→ Problem to solve: Retype nothing but the lines from the start of the material up to and including the line with "scene.camera = cam_ob". Pictures don't belong in the copy.

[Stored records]
···

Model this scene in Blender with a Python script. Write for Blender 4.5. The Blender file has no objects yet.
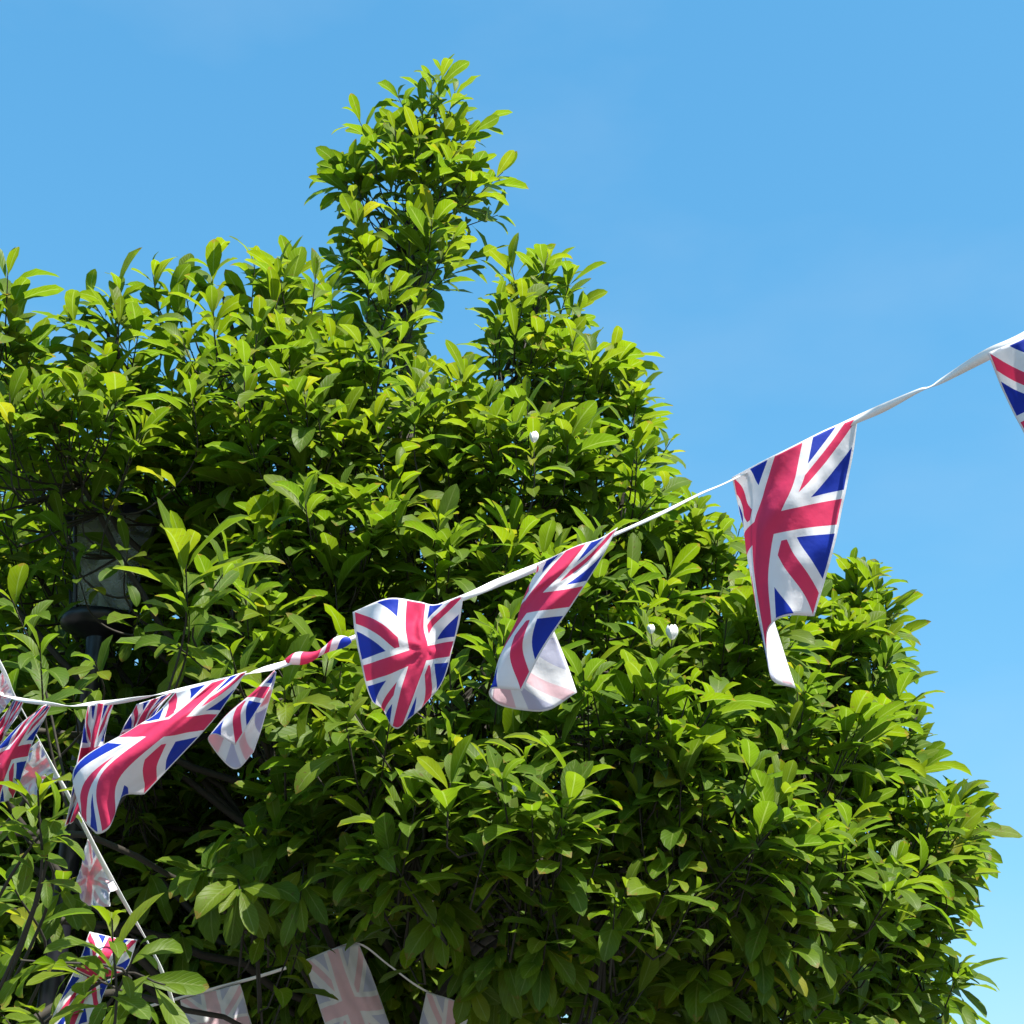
import bpy, math, random
import numpy as np
from mathutils import Vector, Matrix

random.seed(7)
rng = np.random.default_rng(11)
scene = bpy.context.scene
col = scene.collection

# ------------------------------------------------------------------ camera
F = 1400.0
PITCH = math.radians(25.0)
CAM = np.array([0.0, 0.0, 1.6])
FWD = np.array([0.0, math.cos(PITCH), math.sin(PITCH)])
UP = np.array([0.0, -math.sin(PITCH), math.cos(PITCH)])
RT = np.array([1.0, 0.0, 0.0])


def P(px, py, d):
    return CAM + d * (FWD + RT * ((px - 512.0) / F) + UP * ((512.0 - py) / F))


def project(p):
    q = np.asarray(p) - CAM
    d = q @ FWD
    return 512.0 + F * (q @ RT) / d, 512.0 - F * (q @ UP) / d, d


cam_data = bpy.data.cameras.new("camera")
cam_data.sensor_width = 36.0
cam_data.lens = 36.0 * F / 1024.0
cam_data.clip_end = 3000
cam_ob = bpy.data.objects.new("camera", cam_data)
cam_ob.location = CAM
cam_ob.rotation_euler = (math.radians(90) + PITCH, 0, 0)
col.objects.link(cam_ob)
scene.camera = cam_ob

# ------------------------------------------------------------------ light
SUN_EL = math.radians(54.0)
SUN_AZ = math.radians(141.0)      # clockwise from +Y
sdir = Vector((math.sin(SUN_AZ) * math.cos(SUN_EL), math.cos(SUN_AZ) * math.cos(SUN_EL), math.sin(SUN_EL)))
sun = bpy.data.lights.new("sun", 'SUN')
sun.energy = 4.8
sun.angle = math.radians(0.5)
sun.color = (1.0, 0.955, 0.87)
so = bpy.data.objects.new("sun", sun)
so.rotation_euler = sdir.to_track_quat('Z', 'Y').to_euler()
so.location = (4, -2, 9)
col.objects.link(so)

world = bpy.data.worlds.new("World")
scene.world = world
world.use_nodes = True
nt = world.node_tree
nt.nodes.clear()
sky = nt.nodes.new('ShaderNodeTexSky')
sky.sky_type = 'NISHITA'
sky.sun_disc = False
sky.sun_elevation = SUN_EL
sky.sun_rotation = SUN_AZ
sky.altitude = 0
sky.air_density = 1.0
sky.dust_density = 0.6
sky.ozone_density = 1.6
bg = nt.nodes.new('ShaderNodeBackground')
bg.inputs['Strength'].default_value = 0.105
wo = nt.nodes.new('ShaderNodeOutputWorld')
tint = nt.nodes.new('ShaderNodeMix')
tint.data_type = 'RGBA'
tint.blend_type = 'MULTIPLY'
tint.inputs['Factor'].default_value = 1.0
tint.inputs[7].default_value = (0.548, 1.40, 2.16, 1)
sepc = nt.nodes.new('ShaderNodeSeparateColor')
comb = nt.nodes.new('ShaderNodeCombineColor')
nt.links.new(sky.outputs[0], sepc.inputs[0])
for ci, pw in enumerate((0.82, 0.52, 0.40)):
    pn = nt.nodes.new('ShaderNodeMath')
    pn.operation = 'POWER'
    pn.inputs[1].default_value = pw
    nt.links.new(sepc.outputs[ci], pn.inputs[0])
    nt.links.new(pn.outputs[0], comb.inputs[ci])
nt.links.new(comb.outputs[0], tint.inputs[6])
# thin streaks of high haze
wtc = nt.nodes.new('ShaderNodeTexCoord')
wmp = nt.nodes.new('ShaderNodeMapping')
wmp.inputs['Scale'].default_value = (2.2, 2.2, 5.0)
wnz = nt.nodes.new('ShaderNodeTexNoise')
wnz.inputs['Scale'].default_value = 1.6
wnz.inputs['Detail'].default_value = 5
wrm = nt.nodes.new('ShaderNodeMapRange')
wrm.inputs[1].default_value = 0.45
wrm.inputs[2].default_value = 0.8
wrm.inputs[3].default_value = 0.0
wrm.inputs[4].default_value = 0.16
wmix = nt.nodes.new('ShaderNodeMix')
wmix.data_type = 'RGBA'
wmix.inputs[7].default_value = (2.6, 3.1, 3.6, 1)
nt.links.new(wtc.outputs['Generated'], wmp.inputs[0])
nt.links.new(wmp.outputs[0], wnz.inputs['Vector'])
nt.links.new(wnz.outputs[0], wrm.inputs[0])
nt.links.new(wrm.outputs[0], wmix.inputs['Factor'])
nt.links.new(tint.outputs[2], wmix.inputs[6])
nt.links.new(wmix.outputs[2], bg.inputs['Color'])
nt.links.new(bg.outputs[0], wo.inputs['Surface'])

scene.view_settings.view_transform = 'Standard'
scene.view_settings.look = 'None'
scene.view_settings.exposure = 1.3
scene.view_settings.gamma = 1.0
scene.render.engine = 'CYCLES'
scene.cycles.use_denoising = True
scene.cycles.max_bounces = 12
scene.cycles.diffuse_bounces = 8
scene.cycles.transmission_bounces = 6
scene.cycles.transparent_max_bounces = 8


# ------------------------------------------------------------------ helpers
def tag(o, label=None, cat=None, group=None, kind=None):
    if label:
        o['label'] = label
    if cat:
        o['category'] = cat
    if group:
        o['group'] = group
    if kind:
        o['kind'] = kind
    return o


def link(name, me, mats, parent=None):
    o = bpy.data.objects.new(name, me)
    for m in mats:
        me.materials.append(m)
    col.objects.link(o)
    if parent is not None:
        o.parent = parent
    return o


def empty(name, loc):
    o = bpy.data.objects.new(name, None)
    o.empty_display_size = 0.1
    o.location = loc
    col.objects.link(o)
    return o


def mesh_np(name, verts, quads, uvs=None, attr=None, mat_idx=None, smooth=True):
    """verts (n,3), quads (m,4), uvs per vertex (n,2), attr per vertex (n,4)"""
    me = bpy.data.meshes.new(name)
    verts = np.asarray(verts, dtype=np.float32)
    quads = np.asarray(quads, dtype=np.int32)
    n, m = len(verts), len(quads)
    k = quads.shape[1]
    me.vertices.add(n)
    me.vertices.foreach_set('co', verts.ravel())
    me.loops.add(m * k)
    me.loops.foreach_set('vertex_index', quads.ravel())
    me.polygons.add(m)
    me.polygons.foreach_set('loop_start', np.arange(0, m * k, k, dtype=np.int32))
    me.polygons.foreach_set('loop_total', np.full(m, k, dtype=np.int32))
    if mat_idx is not None:
        me.polygons.foreach_set('material_index', np.asarray(mat_idx, dtype=np.int32))
    me.polygons.foreach_set('use_smooth', np.full(m, smooth, dtype=bool))
    if uvs is not None:
        uvl = me.uv_layers.new(name='UVMap')
        uvl.data.foreach_set('uv', np.asarray(uvs, dtype=np.float32)[quads.ravel()].ravel())
    if attr is not None:
        a = me.attributes.new('tint', 'FLOAT_COLOR', 'POINT')
        a.data.foreach_set('color', np.asarray(attr, dtype=np.float32).ravel())
    me.update()
    me.validate()
    return me


def catmull(pts, n):
    """n samples through the control points (rows of pts)."""
    pts = np.asarray(pts, dtype=float)
    k = len(pts)
    if k == 2:
        t = np.linspace(0, 1, n)[:, None]
        return pts[0] * (1 - t) + pts[1] * t
    ext = np.vstack([2 * pts[0] - pts[1], pts, 2 * pts[-1] - pts[-2]])
    out = []
    for s in np.linspace(0, k - 1, n):
        i = min(int(s), k - 2)
        t = s - i
        a, b, c, d = ext[i], ext[i + 1], ext[i + 2], ext[i + 3]
        out.append(0.5 * ((2 * b) + (-a + c) * t + (2 * a - 5 * b + 4 * c - d) * t * t + (-a + 3 * b - 3 * c + d) * t ** 3))
    return np.array(out)


class Tubes:
    """collects tapered tubes for one mesh"""
    def __init__(self):
        self.v, self.q, self.n = [], [], 0

    def add(self, pts, radii, seg=6):
        pts = np.asarray(pts, dtype=float)
        radii = np.asarray(radii, dtype=float)
        k = len(pts)
        tan = np.gradient(pts, axis=0)
        tan /= np.linalg.norm(tan, axis=1)[:, None] + 1e-9
        ref = np.array([1.0, 0.13, 0.07])
        if abs(tan[0] @ ref) > 0.9:
            ref = np.array([0.1, 1.0, 0.0])
        ang = np.linspace(0, 2 * math.pi, seg, endpoint=False)
        for i in range(k):
            a = np.cross(tan[i], ref)
            a /= np.linalg.norm(a) + 1e-9
            b = np.cross(tan[i], a)
            self.v.append(pts[i] + radii[i] * (np.cos(ang)[:, None] * a + np.sin(ang)[:, None] * b))
        base = self.n
        for i in range(k - 1):
            for j in range(seg):
                j2 = (j + 1) % seg
                self.q.append((base + i * seg + j, base + i * seg + j2, base + (i + 1) * seg + j2, base + (i + 1) * seg + j))
        self.n += k * seg

    def build(self, name):
        return mesh_np(name, np.vstack(self.v), self.q)


# ------------------------------------------------------------------ materials
def new_mat(name):
    m = bpy.data.materials.new(name)
    m.use_nodes = True
    m.node_tree.nodes.clear()
    return m, m.node_tree


def nd(t, typ, **kw):
    n = t.nodes.new(typ)
    for k, v in kw.items():
        setattr(n, k, v)
    return n


def mth(t, op, a, b=None, c=None):
    n = t.nodes.new('ShaderNodeMath')
    n.operation = op
    for i, x in enumerate((a, b, c)):
        if x is None:
            continue
        if isinstance(x, (int, float)):
            n.inputs[i].default_value = x
        else:
            t.links.new(x, n.inputs[i])
    return n.outputs[0]


def mixc(t, fac, a, b):
    n = t.nodes.new('ShaderNodeMix')
    n.data_type = 'RGBA'
    for sock, x in ((n.inputs['Factor'], fac), (n.inputs[6], a), (n.inputs[7], b)):
        if isinstance(x, (int, float)):
            sock.default_value = x
        elif isinstance(x, tuple):
            sock.default_value = (*x, 1) if len(x) == 3 else x
        else:
            t.links.new(x, sock)
    return n.outputs[2]


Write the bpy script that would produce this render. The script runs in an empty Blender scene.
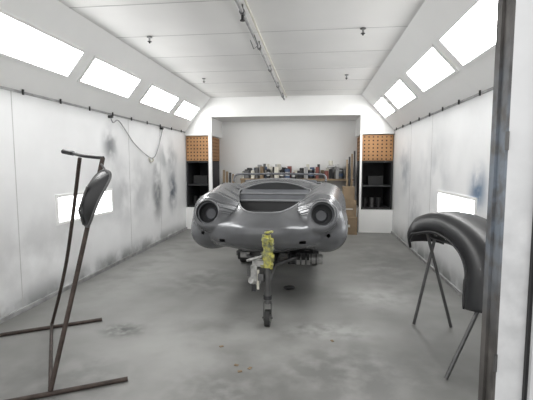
import bpy, bmesh, math, random
import numpy as np
from mathutils import Vector, Matrix
random.seed(4)
ZOOM=1.0
sc=bpy.context.scene
sc.view_settings.view_transform='Standard'

# ------------------------------------------------------------ materials
def nn(nt,t,**kw):
    n=nt.nodes.new(t)
    for k,v in kw.items():
        if k in n.inputs: n.inputs[k].default_value=v
        else: setattr(n,k,v)
    return n
def mk(name,col,rough=0.5,metal=0.0,var=0.12,scale=6.0,bump=0.0,blobs=(),emit=None,detail=4.0,spec=0.5,dirt=None):
    m=bpy.data.materials.new(name); m.use_nodes=True
    nt=m.node_tree; b=nt.nodes['Principled BSDF']; L=nt.links.new
    b.inputs['Roughness'].default_value=rough; b.inputs['Metallic'].default_value=metal
    b.inputs['Specular IOR Level'].default_value=spec
    geo=nn(nt,'ShaderNodeNewGeometry')
    nz=nn(nt,'ShaderNodeTexNoise'); nz.inputs['Scale'].default_value=scale; nz.inputs['Detail'].default_value=detail
    L(geo.outputs['Position'],nz.inputs['Vector'])
    rp=nn(nt,'ShaderNodeValToRGB')
    c1=[max(0,c*(1-var)) for c in col]; c2=[min(1,c*(1+var)) for c in col]
    rp.color_ramp.elements[0].color=(*c1,1); rp.color_ramp.elements[1].color=(*c2,1)
    rp.color_ramp.elements[0].position=.3; rp.color_ramp.elements[1].position=.7
    L(nz.outputs['Fac'],rp.inputs['Fac'])
    out=rp.outputs['Color']
    for (pos,rad,bc,st,ns) in blobs:
        d=nn(nt,'ShaderNodeVectorMath',operation='SUBTRACT'); d.inputs[1].default_value=pos
        L(geo.outputs['Position'],d.inputs[0])
        sclv=nn(nt,'ShaderNodeVectorMath',operation='DIVIDE'); sclv.inputs[1].default_value=rad
        L(d.outputs[0],sclv.inputs[0])
        ln=nn(nt,'ShaderNodeVectorMath',operation='LENGTH'); L(sclv.outputs[0],ln.inputs[0])
        mr=nn(nt,'ShaderNodeMapRange'); mr.interpolation_type='SMOOTHSTEP'
        mr.inputs['From Min'].default_value=0; mr.inputs['From Max'].default_value=1
        mr.inputs['To Min'].default_value=st; mr.inputs['To Max'].default_value=0
        L(ln.outputs['Value'],mr.inputs['Value'])
        n2=nn(nt,'ShaderNodeTexNoise'); n2.inputs['Scale'].default_value=ns; n2.inputs['Detail'].default_value=6
        L(geo.outputs['Position'],n2.inputs['Vector'])
        r2=nn(nt,'ShaderNodeMapRange'); r2.inputs['From Min'].default_value=.34; r2.inputs['From Max'].default_value=.58
        L(n2.outputs['Fac'],r2.inputs['Value'])
        mu=nn(nt,'ShaderNodeMath',operation='MULTIPLY'); L(mr.outputs[0],mu.inputs[0]); L(r2.outputs[0],mu.inputs[1])
        mx=nn(nt,'ShaderNodeMix',data_type='RGBA'); L(mu.outputs[0],mx.inputs[0]); L(out,mx.inputs[6]); mx.inputs[7].default_value=(*bc,1)
        out=mx.outputs[2]
    L(out,b.inputs['Base Color'])
    if bump:
        bp=nn(nt,'ShaderNodeBump'); bp.inputs['Strength'].default_value=bump; bp.inputs['Distance'].default_value=.01
        L(nz.outputs['Fac'],bp.inputs['Height']); L(bp.outputs[0],b.inputs['Normal'])
    if emit:
        b.inputs['Emission Color'].default_value=(*emit[0],1); b.inputs['Emission Strength'].default_value=emit[1]
    return m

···

→ Reply:
Model this scene in Blender with a Python script. Write for Blender 4.5. The Blender file has no objects yet.
import bpy, math, random
import numpy as np
from mathutils import Vector, Matrix

random.seed(7)
rng = np.random.default_rng(11)
scene = bpy.context.scene
col = scene.collection

# ------------------------------------------------------------------ camera
F = 1400.0
PITCH = math.radians(25.0)
CAM = np.array([0.0, 0.0, 1.6])
FWD = np.array([0.0, math.cos(PITCH), math.sin(PITCH)])
UP = np.array([0.0, -math.sin(PITCH), math.cos(PITCH)])
RT = np.array([1.0, 0.0, 0.0])


def P(px, py, d):
    return CAM + d * (FWD + RT * ((px - 512.0) / F) + UP * ((512.0 - py) / F))


def project(p):
    q = np.asarray(p) - CAM
    d = q @ FWD
    return 512.0 + F * (q @ RT) / d, 512.0 - F * (q @ UP) / d, d


cam_data = bpy.data.cameras.new("camera")
cam_data.sensor_width = 36.0
cam_data.lens = 36.0 * F / 1024.0
cam_data.clip_end = 3000
cam_ob = bpy.data.objects.new("camera", cam_data)
cam_ob.location = CAM
cam_ob.rotation_euler = (math.radians(90) + PITCH, 0, 0)
col.objects.link(cam_ob)
scene.camera = cam_ob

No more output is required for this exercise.